■ **TASK PROMPT**: Repeat every line exactly, keeping the pictures out of the copy.

■ **EXTRACTED ENTRIES**:
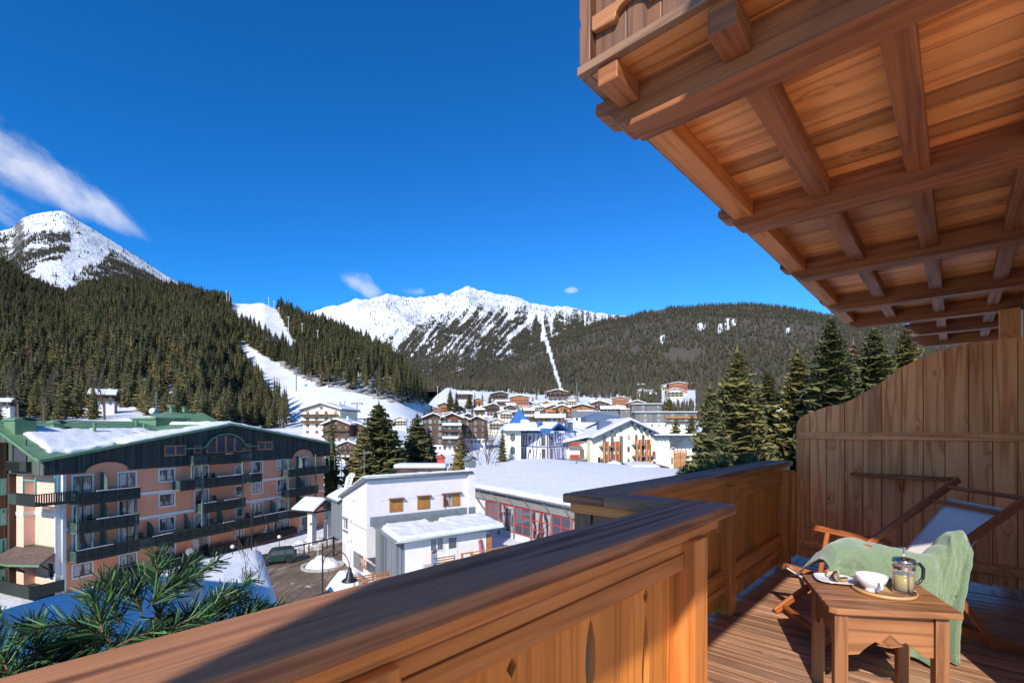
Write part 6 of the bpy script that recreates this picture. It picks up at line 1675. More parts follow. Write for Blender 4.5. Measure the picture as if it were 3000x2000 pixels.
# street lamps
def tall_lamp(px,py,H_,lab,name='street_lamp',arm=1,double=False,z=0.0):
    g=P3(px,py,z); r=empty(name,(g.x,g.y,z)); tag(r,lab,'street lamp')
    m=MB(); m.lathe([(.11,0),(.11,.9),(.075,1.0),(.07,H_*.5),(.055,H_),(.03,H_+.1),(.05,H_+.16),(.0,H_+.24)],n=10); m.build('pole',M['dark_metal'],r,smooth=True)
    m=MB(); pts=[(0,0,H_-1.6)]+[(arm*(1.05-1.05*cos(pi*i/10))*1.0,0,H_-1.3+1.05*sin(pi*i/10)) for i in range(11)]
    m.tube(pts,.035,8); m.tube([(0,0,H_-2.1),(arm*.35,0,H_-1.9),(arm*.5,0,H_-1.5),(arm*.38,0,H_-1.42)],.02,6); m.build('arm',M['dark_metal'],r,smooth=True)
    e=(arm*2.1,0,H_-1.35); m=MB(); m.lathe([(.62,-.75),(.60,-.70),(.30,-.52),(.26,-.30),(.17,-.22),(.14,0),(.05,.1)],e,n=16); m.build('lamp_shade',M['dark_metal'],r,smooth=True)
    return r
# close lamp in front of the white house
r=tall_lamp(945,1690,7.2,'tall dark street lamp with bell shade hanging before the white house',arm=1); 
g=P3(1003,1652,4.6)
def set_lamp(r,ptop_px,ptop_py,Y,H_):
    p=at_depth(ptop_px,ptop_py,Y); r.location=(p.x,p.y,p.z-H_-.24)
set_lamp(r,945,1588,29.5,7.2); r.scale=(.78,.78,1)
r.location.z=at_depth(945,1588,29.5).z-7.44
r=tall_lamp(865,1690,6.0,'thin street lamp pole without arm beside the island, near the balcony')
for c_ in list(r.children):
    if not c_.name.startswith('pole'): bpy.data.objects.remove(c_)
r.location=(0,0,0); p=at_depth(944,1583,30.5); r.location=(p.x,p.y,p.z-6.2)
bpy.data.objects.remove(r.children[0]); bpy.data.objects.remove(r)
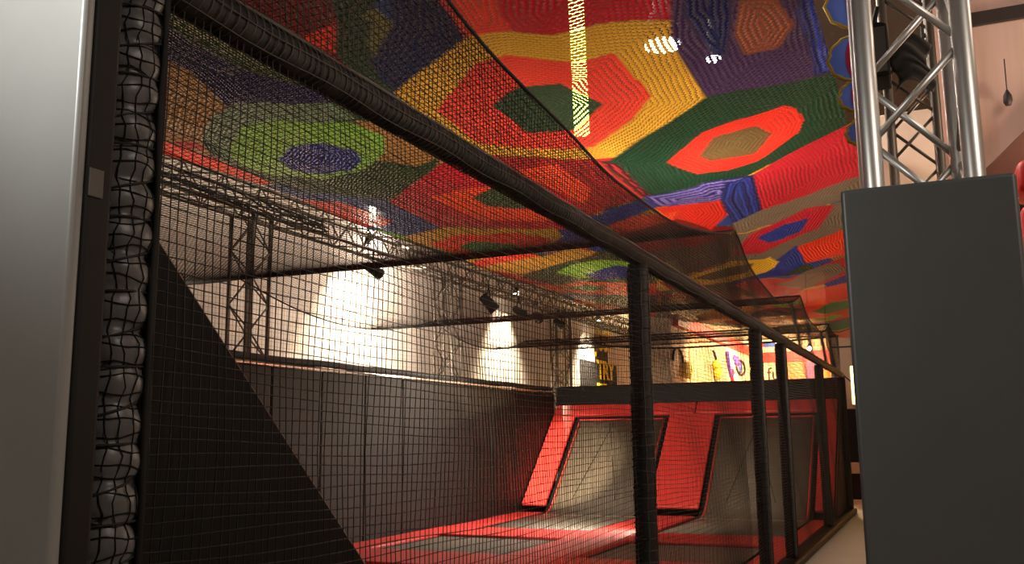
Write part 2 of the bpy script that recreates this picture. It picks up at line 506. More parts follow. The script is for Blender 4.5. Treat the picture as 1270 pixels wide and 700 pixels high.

■ **SOLUTION TO THIS TASK**:
Write part 6 of the bpy script that recreates this picture. It picks up at line 1675. More parts follow. Write for Blender 4.5. Measure the picture as if it were 3000x2000 pixels.
# street lamps
def tall_lamp(px,py,H_,lab,name='street_lamp',arm=1,double=False,z=0.0):
    g=P3(px,py,z); r=empty(name,(g.x,g.y,z)); tag(r,lab,'street lamp')
    m=MB(); m.lathe([(.11,0),(.11,.9),(.075,1.0),(.07,H_*.5),(.055,H_),(.03,H_+.1),(.05,H_+.16),(.0,H_+.24)],n=10); m.build('pole',M['dark_metal'],r,smooth=True)
    m=MB(); pts=[(0,0,H_-1.6)]+[(arm*(1.05-1.05*cos(pi*i/10))*1.0,0,H_-1.3+1.05*sin(pi*i/10)) for i in range(11)]
    m.tube(pts,.035,8); m.tube([(0,0,H_-2.1),(arm*.35,0,H_-1.9),(arm*.5,0,H_-1.5),(arm*.38,0,H_-1.42)],.02,6); m.build('arm',M['dark_metal'],r,smooth=True)
    e=(arm*2.1,0,H_-1.35); m=MB(); m.lathe([(.62,-.75),(.60,-.70),(.30,-.52),(.26,-.30),(.17,-.22),(.14,0),(.05,.1)],e,n=16); m.build('lamp_shade',M['dark_metal'],r,smooth=True)
    return r
# close lamp in front of the white house
r=tall_lamp(945,1690,7.2,'tall dark street lamp with bell shade hanging before the white house',arm=1); 
g=P3(1003,1652,4.6)
def set_lamp(r,ptop_px,ptop_py,Y,H_):
    p=at_depth(ptop_px,ptop_py,Y); r.location=(p.x,p.y,p.z-H_-.24)
set_lamp(r,945,1588,29.5,7.2); r.scale=(.78,.78,1)
r.location.z=at_depth(945,1588,29.5).z-7.44
r=tall_lamp(865,1690,6.0,'thin street lamp pole without arm beside the island, near the balcony')
for c_ in list(r.children):
    if not c_.name.startswith('pole'): bpy.data.objects.remove(c_)
r.location=(0,0,0); p=at_depth(944,1583,30.5); r.location=(p.x,p.y,p.z-6.2)
bpy.data.objects.remove(r.children[0]); bpy.data.objects.remove(r)
Write part 2 of the bpy script that recreates this picture. It picks up at line 506. More parts follow. The script is for Blender 4.5. Treat the picture as 1270 pixels wide and 700 pixels high.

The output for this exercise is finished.